Schilling Is Curt With Minor Leaguers. The new ace pitched four scoreless innings in a simulated game against a bunch of Sox minor leaguers: Chris Durbin, Brandon Moss, David Murphy, Hanley Ramirez, Chad Spann, Dustin Brown, Jeremy West, James Buckley, Patrick Boran and Kenton Myers. Schilling threw 62 pitches, allowing one hit (a single by West), and two walks; he struck out five. ... Gabe Kapler played third base during the outing. ... Mike F was there with his camera.

For the 4th consecutive year, Schilling will not pitch against teams in his division in spring training. "I feel like with the video preparation that I do, I have a huge advantage over hitters that haven't seen me." ... He's also experimenting with a changeup after getting some tips from Pedro.

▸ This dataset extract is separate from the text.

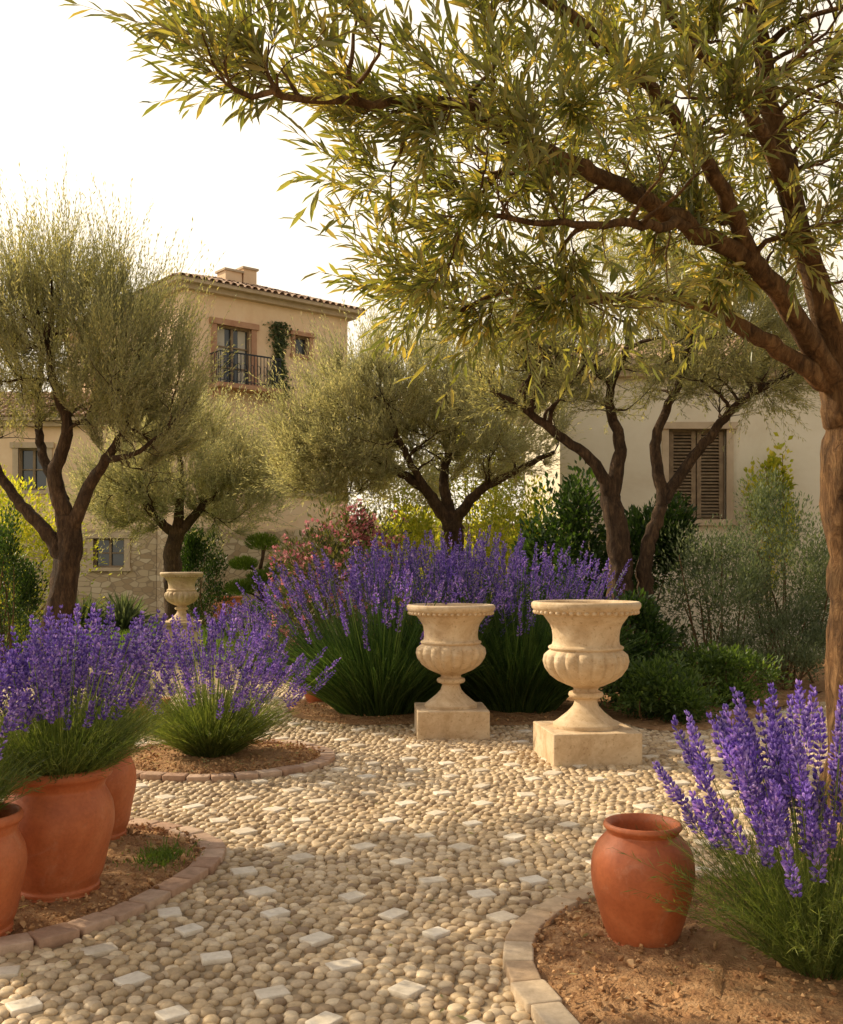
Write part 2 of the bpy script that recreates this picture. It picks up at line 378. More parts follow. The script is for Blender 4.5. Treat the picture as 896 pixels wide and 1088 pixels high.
bed_left = catmull([(-4.2, 3.4), (-2.4, 3.75), (-1.62, 3.98), (-1.27, 4.38), (-1.07, 4.95), (-1.09, 5.38), (-1.35, 5.72), (-1.85, 5.95), (-2.8, 6.2), (-4.2, 6.1)], 60)
th = np.linspace(0, 2 * math.pi, 50)[:-1]
bed_round = np.stack([-1.58 + .86 * np.cos(th), 7.9 + .74 * np.sin(th)], -1)
bed_right = catmull([(.62, 2.7), (.47, 3.2), (.37, 3.65), (.38, 4.0), (.50, 4.32), (.78, 4.62), (1.25, 4.86), (1.9, 5.1), (2.8, 6.6), (4.5, 6.8), (4.5, 2.4)], 70)
bed_mid = catmull([(-1.25, 10.1), (-.7, 9.65), (.1, 9.65), (.9, 9.6), (1.55, 9.9), (1.7, 11), (1.0, 12.2), (-.6, 12.3), (-1.4, 11.2), (-1.25, 10.1)], 50)[:-1]
bed_far = catmull([(1.75, 9.9), (2.2, 9.25), (2.9, 9.6), (3.5, 10.6), (4.6, 11.3), (6.5, 11.6), (9, 11.8), (9, 15.8), (1.7, 15.8), (1.75, 9.9)], 60)[:-1]
beds = [bed_left, bed_round, bed_right, bed_mid, bed_far]

def make_bed(name, poly, edge_mat=None, closed=True, hmax=.05, chips=2500, brick=.19):
    e = empty(name)
    poly = np.asarray(poly); c = poly.mean(0); n = len(poly)
    rings = np.linspace(1, 0, 16)[:-1]
    vs = []
    for k, s in enumerate(rings):
        p = c + (poly - c) * s
        z = .012 + hmax * (1 - s ** 3) + rng.normal(size=n) * (.008 if k else 0)
        vs.append(np.concatenate([p, z[:, None]], 1))
    vs = np.concatenate(vs); vs = np.vstack([vs, [c[0], c[1], hmax + .012]])
    f = [[k * n + i, k * n + (i + 1) % n, (k + 1) * n + (i + 1) % n, (k + 1) * n + i] for k in range(len(rings) - 1) for i in range(n)]
    t = [[(len(rings) - 1) * n + i, (len(rings) - 1) * n + (i + 1) % n, len(vs) - 1] for i in range(n)]
    mb = MB(); mb.add(vs, [np.array(f), np.array(t)])
    lo, hi = poly.min(0), poly.max(0)
    x = rng.uniform(lo[0], hi[0], chips * 2); y = rng.uniform(lo[1], hi[1], chips * 2)
    k = in_poly(x, y, c + (poly - c) * .95); x, y = x[k], y[k]; N = len(x)
    z = .012 + hmax * .5 * np.ones(N) + rng.uniform(-.01, .025, N)
    sz = rng.gamma(2, .0028, N) + .002
    B = dir_basis(rng.normal(size=(N, 3)) * np.array([1, 1, .5]))
    mb.inst(OCT, np.stack([x, y, z], -1), B, np.stack([sz * 1.7, sz * 2.4, sz * 1.3], -1), 1)
    kk = rng.choice(N, min(N, 200), replace=False); D = rng.normal(size=(len(kk), 3)) * np.array([1, 1, .12])
    mb.inst(LEAF4, np.stack([x[kk], y[kk], z[kk] + .02], -1), dir_basis(D), np.stack([np.full(len(kk), .012), rng.uniform(.03, .06, len(kk)), np.full(len(kk), .02)], -1), 2)
    mb.build('soil', [M['soil'], M['soil_mulch'], M['leaf_mid']], e)
    if edge_mat:
        P = np.vstack([poly, poly[:1]]) if closed else poly
        seg = np.sqrt((np.diff(P, axis=0) ** 2).sum(1)); cum = np.concatenate([[0], np.cumsum(seg)])
        nb = int(cum[-1] / brick); s = (np.arange(nb) + .5) * cum[-1] / nb
        px = np.interp(s, cum, P[:, 0]); py = np.interp(s, cum, P[:, 1])
        dx = np.interp(s + .05, cum, P[:, 0]) - np.interp(s - .05, cum, P[:, 0]); dy = np.interp(s + .05, cum, P[:, 1]) - np.interp(s - .05, cum, P[:, 1])
        a = np.arctan2(dy, dx) + rng.normal(size=nb) * .03
        mb = MB()
        mb.inst(BRICK, np.stack([px, py, .024 + rng.normal(size=nb) * .003], -1), yaw_basis(a),
                np.stack([cum[-1] / nb / 2 - .004 + rng.normal(size=nb) * .002, np.full(nb, .058) + rng.normal(size=nb) * .003, np.full(nb, .026)], -1), 0, True)
        mb.build('edging', [M[edge_mat]], e)
    return e
make_bed('flower_bed', bed_left, 'edge_pink', closed=False, chips=9000, brick=.17)
make_bed('flower_bed', bed_round, 'edge_pink', chips=4000, brick=.16)
make_bed('flower_bed', bed_right, 'edge_cream', closed=False, chips=16000, brick=.19)
make_bed('flower_bed', bed_mid, None, chips=2000)
make_bed('flower_bed', bed_far, None, chips=2000)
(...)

Johnny Pesky: "There's not a tougher place for a third base coach than Fenway Park. ... Wendell [Kim] ... thought everybody could run like Seabiscuit. And Rene Lachemann was a guy who had great baseball instincts, but he was awful." Dale Sveum takes over this year. ... Last year, Derek Lowe says he didn't throw as well as he's throwing now until June. I like this news a lot. ... Bob Hohler looks at the Blue Jays. ... Baseball has always been dying.

With a headline like this -- "Will BoSox blow it? Always do" -- you know just what you're gettin'. Dave Perkins writes that the Red Sox are loaded this year, so "it's difficult to imagine which portion of the club will go kablooey and leave the customers in tears," but "something always does." ... There aren't many moldier storylines than this, although "baseball is dying" is certainly one of them (though to be honest, a lot of his piece deals with the '04 improvements). Maybe Perkins is angling for a writing gig in Boston?

Either way, he ought to can the kablooey talk, because he writes for a paper in a town whose 1987 team led the Tigers in the AL East by 3½ games with 7 to play. Toronto lost all 7 games, including the last 3 to Detroit and finished 2 games out of first. Known then as the "Blow Jays," that collapse came only two years after losing the ALCS to the Royals after being up 3 games to 1.

Dave Perkins -- you are on The List.